The Franks filled the lacunae of their legendary origins with Trojan and pseudo-Trojan names; in
Fredegar's seventh-century chronicle of Frankish history, Priam appears as the first king of the Franks. The Trojan origin of Franks and France was such an established article of faith that in 1714 the learned
Nicolas Fréret was
Bastilled for showing through historical criticism that the Franks had been Germanic, a sore point counter to Valois and Bourbon propaganda.
Similarly
Geoffrey of Monmouth traces the legendary
Kings of the Britons to a supposed descendant of
Aeneas called
Brutus.
Snorri Sturluson, in the Prologue to his
Prose Edda, converts several half-remembered characters from Troy into characters from
Norse mythology, and refers to them having made a journey across Europe towards
Scandinavia, setting up kingdoms as they went.
Tourism
Today there's a Turkish town called
Truva in the vicinity of the archaeological site, but this town has grown up recently to service the tourist trade. The archaeological site is officially called
Troia by the Turkish government and appears as such on many maps.

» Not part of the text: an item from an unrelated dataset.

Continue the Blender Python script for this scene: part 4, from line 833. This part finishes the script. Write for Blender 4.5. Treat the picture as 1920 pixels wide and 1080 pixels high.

A large number of tourists visit the site each year, mostly coming from
Istanbul by bus or by ferry via
Çanakkale, the nearest major town about 50 km to the north-east. The visitor sees a highly commercialised site, with a large wooden horse built as a playground for children, then shops and a museum. The archaeological site itself is, as a recent writer said, "a ruin of a ruin," because the site has been frequently excavated, and because Schliemann's archaeological methods were very destructive: in his conviction that the city of Priam would be found in the earliest layers, he demolished many interesting structures from later eras, including all of the house walls from Troy II. For many years also the site was unguarded and was thoroughly looted. However what remains, particularly if put into context by one of the knowledgeable professional guides to the site, is an illuminating insight into civilizations of the Bronze Age, if not to the legends.